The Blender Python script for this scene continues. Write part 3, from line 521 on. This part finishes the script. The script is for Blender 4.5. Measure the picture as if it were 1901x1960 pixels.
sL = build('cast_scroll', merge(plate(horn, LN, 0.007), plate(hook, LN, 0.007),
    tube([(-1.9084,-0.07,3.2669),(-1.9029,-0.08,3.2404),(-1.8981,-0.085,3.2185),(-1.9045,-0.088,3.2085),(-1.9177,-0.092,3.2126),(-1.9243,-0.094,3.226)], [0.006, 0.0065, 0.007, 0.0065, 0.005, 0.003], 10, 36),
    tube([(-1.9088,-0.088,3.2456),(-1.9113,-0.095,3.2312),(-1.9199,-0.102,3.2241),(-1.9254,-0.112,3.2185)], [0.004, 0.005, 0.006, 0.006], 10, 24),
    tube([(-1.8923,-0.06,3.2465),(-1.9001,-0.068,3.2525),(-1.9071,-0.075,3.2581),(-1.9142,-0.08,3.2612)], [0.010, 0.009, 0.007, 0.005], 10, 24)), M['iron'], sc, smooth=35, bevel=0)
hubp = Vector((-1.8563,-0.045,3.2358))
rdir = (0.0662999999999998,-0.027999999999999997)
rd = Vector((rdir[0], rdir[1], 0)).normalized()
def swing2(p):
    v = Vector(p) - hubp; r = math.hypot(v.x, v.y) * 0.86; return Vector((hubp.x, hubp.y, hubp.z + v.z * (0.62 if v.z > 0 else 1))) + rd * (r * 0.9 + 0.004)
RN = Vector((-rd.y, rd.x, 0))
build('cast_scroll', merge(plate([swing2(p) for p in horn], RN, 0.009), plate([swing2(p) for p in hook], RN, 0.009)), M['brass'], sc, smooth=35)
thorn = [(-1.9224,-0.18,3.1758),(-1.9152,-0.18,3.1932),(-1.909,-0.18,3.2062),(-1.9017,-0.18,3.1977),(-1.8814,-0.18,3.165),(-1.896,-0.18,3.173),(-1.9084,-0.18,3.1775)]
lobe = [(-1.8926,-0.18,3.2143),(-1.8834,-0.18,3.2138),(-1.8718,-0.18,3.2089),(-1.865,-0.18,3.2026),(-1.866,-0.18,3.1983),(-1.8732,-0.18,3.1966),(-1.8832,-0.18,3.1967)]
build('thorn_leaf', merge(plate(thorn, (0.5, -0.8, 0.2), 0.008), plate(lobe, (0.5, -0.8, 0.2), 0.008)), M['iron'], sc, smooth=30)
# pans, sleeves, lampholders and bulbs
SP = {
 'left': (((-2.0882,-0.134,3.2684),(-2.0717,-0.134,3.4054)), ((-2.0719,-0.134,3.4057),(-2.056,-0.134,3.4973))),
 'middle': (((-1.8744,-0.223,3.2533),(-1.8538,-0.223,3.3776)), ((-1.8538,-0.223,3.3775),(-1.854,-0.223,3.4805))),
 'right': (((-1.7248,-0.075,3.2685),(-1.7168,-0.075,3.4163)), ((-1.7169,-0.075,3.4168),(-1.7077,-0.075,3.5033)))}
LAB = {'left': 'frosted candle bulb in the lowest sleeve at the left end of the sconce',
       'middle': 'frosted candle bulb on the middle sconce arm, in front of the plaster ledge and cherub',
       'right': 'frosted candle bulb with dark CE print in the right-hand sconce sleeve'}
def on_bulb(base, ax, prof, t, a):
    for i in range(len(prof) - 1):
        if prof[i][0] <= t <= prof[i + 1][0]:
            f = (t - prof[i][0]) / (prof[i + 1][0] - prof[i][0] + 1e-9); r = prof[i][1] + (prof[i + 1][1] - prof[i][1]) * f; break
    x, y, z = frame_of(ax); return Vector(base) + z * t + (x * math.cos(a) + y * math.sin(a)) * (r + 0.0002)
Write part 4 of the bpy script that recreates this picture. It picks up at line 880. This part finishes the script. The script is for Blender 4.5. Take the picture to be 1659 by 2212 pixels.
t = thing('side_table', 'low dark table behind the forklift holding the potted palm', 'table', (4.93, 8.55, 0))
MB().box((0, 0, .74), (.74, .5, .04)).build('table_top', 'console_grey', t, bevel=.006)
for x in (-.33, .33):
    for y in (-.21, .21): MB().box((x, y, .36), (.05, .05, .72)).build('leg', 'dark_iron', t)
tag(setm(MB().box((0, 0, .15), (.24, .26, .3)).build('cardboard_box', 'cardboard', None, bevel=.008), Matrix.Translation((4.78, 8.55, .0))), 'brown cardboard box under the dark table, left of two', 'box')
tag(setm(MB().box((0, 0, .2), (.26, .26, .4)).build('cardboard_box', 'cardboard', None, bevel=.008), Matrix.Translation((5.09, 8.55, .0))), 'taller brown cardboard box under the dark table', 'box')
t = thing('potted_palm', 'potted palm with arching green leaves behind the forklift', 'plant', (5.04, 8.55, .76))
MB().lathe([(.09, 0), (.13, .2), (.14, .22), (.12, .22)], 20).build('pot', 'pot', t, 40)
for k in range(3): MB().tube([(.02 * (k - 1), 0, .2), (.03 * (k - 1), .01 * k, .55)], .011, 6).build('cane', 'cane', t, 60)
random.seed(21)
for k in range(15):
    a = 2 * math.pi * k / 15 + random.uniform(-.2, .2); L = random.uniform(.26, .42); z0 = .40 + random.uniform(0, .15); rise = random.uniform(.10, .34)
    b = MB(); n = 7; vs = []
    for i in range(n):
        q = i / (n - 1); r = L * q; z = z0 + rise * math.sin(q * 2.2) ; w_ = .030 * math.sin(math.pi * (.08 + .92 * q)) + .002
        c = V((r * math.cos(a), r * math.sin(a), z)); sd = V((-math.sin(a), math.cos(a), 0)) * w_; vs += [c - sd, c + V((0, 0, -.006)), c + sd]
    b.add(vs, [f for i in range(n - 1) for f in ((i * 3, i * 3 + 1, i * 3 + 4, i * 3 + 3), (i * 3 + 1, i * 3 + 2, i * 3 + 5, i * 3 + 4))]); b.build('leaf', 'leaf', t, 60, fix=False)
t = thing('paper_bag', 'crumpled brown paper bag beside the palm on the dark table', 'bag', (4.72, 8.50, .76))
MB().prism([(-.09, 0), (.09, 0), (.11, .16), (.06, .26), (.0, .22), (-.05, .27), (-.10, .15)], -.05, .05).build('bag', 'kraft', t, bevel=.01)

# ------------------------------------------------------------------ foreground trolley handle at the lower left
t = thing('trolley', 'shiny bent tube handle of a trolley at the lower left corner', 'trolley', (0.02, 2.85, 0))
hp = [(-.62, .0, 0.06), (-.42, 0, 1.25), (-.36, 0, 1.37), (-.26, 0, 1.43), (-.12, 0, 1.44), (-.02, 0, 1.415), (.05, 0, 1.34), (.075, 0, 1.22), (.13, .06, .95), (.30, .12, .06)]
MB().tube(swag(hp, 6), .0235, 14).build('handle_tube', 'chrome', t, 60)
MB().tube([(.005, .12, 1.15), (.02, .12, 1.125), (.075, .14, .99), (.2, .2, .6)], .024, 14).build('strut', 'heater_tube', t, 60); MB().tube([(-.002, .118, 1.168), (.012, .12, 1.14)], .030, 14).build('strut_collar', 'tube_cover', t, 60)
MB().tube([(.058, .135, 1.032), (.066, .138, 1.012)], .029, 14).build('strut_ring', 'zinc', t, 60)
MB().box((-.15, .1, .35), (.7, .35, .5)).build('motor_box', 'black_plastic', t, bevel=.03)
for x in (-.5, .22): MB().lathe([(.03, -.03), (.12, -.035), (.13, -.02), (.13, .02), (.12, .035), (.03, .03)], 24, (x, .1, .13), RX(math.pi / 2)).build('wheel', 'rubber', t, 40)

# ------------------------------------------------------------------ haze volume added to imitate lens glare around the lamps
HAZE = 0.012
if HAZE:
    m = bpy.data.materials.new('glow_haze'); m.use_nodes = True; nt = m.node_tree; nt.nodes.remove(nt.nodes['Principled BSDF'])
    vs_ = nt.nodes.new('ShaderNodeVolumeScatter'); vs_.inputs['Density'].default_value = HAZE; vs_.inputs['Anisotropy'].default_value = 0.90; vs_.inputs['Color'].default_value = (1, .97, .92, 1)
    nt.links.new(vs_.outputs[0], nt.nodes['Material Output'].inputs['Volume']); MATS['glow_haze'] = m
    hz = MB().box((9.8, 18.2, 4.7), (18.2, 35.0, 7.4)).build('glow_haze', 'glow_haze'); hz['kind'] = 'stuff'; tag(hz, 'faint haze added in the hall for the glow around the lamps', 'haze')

> [Request]: Pick out the lines above containing the word "Write", then copy them.

> [Response to the exercise]:
The Blender Python script for this scene continues. Write part 3, from line 521 on. This part finishes the script. The script is for Blender 4.5. Measure the picture as if it were 1901x1960 pixels.
Write part 4 of the bpy script that recreates this picture. It picks up at line 880. This part finishes the script. The script is for Blender 4.5. Take the picture to be 1659 by 2212 pixels.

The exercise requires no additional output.